You don't have to be a film buff to figure out the movie in the third episode of American Horror Stories is fake. Nor is John Carroll Lynch's Larry Bitterman a real director. But even though Rabbit Rabbit from American Horror Stories isn't real, there are the parts of "Drive In" that are based on truth. Spoilers ahead.

Plenty of film history is peppered into the third installment of Stories, "Drive In." But thankfully, the release of the 1985 horror film Rabbit Rabbit, which allegedly led to the audience to start killing one another, is not part of real Hollywood lore. But Stories, just like its predecessor AHS, has fun blending truth with fiction. Here's what's true about the very much fake Rabbit Rabbit.

The Rabbit Rabbit Tradition

Chad might not know what prohibition was, but he does his research when it comes to the horror film he's about to see and Googles the meaning of the title, Rabbit Rabbit. He says it's an old British tradition where you say "rabbit rabbit" on the first of the month for 30 days of good luck.
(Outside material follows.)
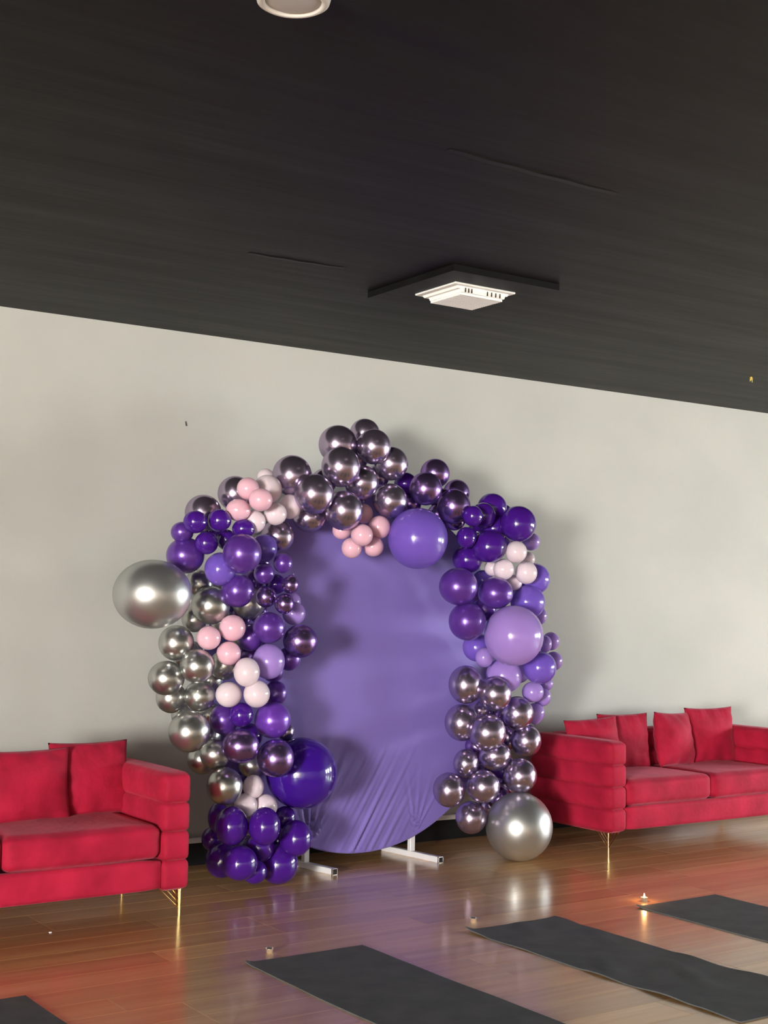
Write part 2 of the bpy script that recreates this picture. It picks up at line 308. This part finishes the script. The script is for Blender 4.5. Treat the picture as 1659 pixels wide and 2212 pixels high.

According to this writer's Googling, Chad's research was pretty spot-on. The tradition is real and the Farmers' Almanac notes that the first mention of it came from the British periodical Notes And Queries in 1909. (Someone on Twitter claimed they found an earlier instance from 1905.) Either way, NPR reported the tradition started in the U.K. in the early 20th century and crossed over to America. Allegedly, even U.S. President Franklin D. Roosevelt said, "Rabbit rabbit," on the first of the month for luck.